Born Chester, November 16, 1925. Died London, January 13, 2009, aged 83.
April 7, 2009 10:17Active in the Guild of Jewish Journalists and as a lay conductor of religious services, Philip Bloom first studied dentistry.
The son of an insurance agent, he was seven when his mother died, leaving him and a 14-year-old brother. He was always affected by his early loss.
From Manchester Grammar School, he went to dental school at Manchester University. But the outbreak of the Second World War changed his career.
After army service in the UK, he decided on hachsharah, agricultural training for kibbutz life. He moved to the David Eder Farm in Sussex, which prepared idealistic Jewish youngsters for farm work and communal life on the Habonim kibbutz, Kfar Nanassi.
In 1949 he married Gay Aronowitz, whom he met at the farm. The couple moved to Israel, where Phil drove a tractor and their first child was born.
But they returned to England three and a half years later. Taking a garage job near his mother-in-law’s home in Northampton, Phil went to evening classes and worked as a draughtsman in Smith’s Industries in Birmingham.

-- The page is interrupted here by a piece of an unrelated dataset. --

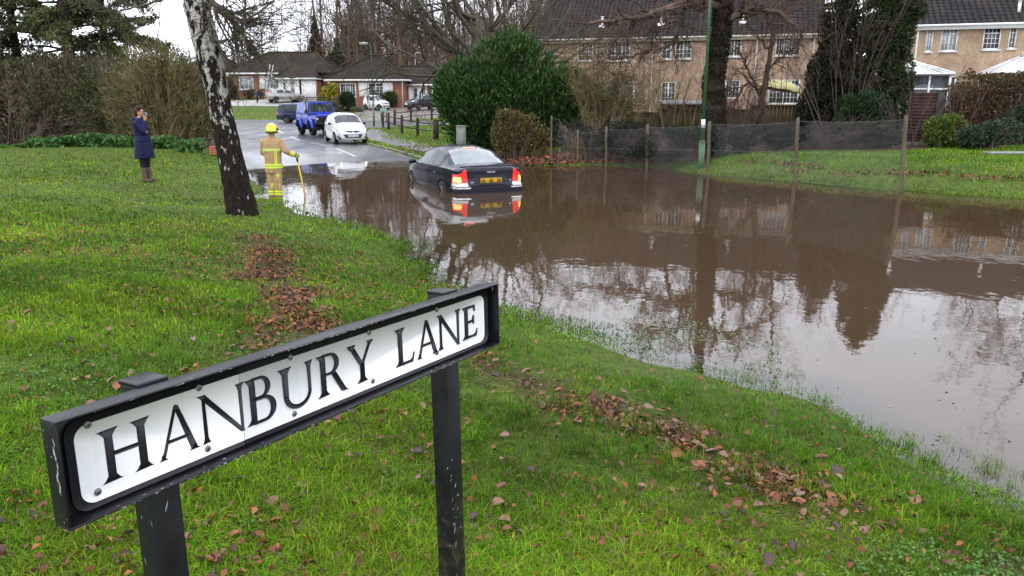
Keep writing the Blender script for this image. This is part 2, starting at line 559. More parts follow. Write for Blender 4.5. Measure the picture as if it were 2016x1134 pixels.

He finally settled in London as a journalist on technical magazines. This brought him to the Guild of Jewish Journalists, whose magazine he edited, and Mill Hill Synagogue, where he was the magazine’s production editor.
Picking up on his Hebrew education from cheder days, and using his fine baritone voice, he took overflow services and services at old-age homes.
He is survived by his wife, three daughters and four grandchildren.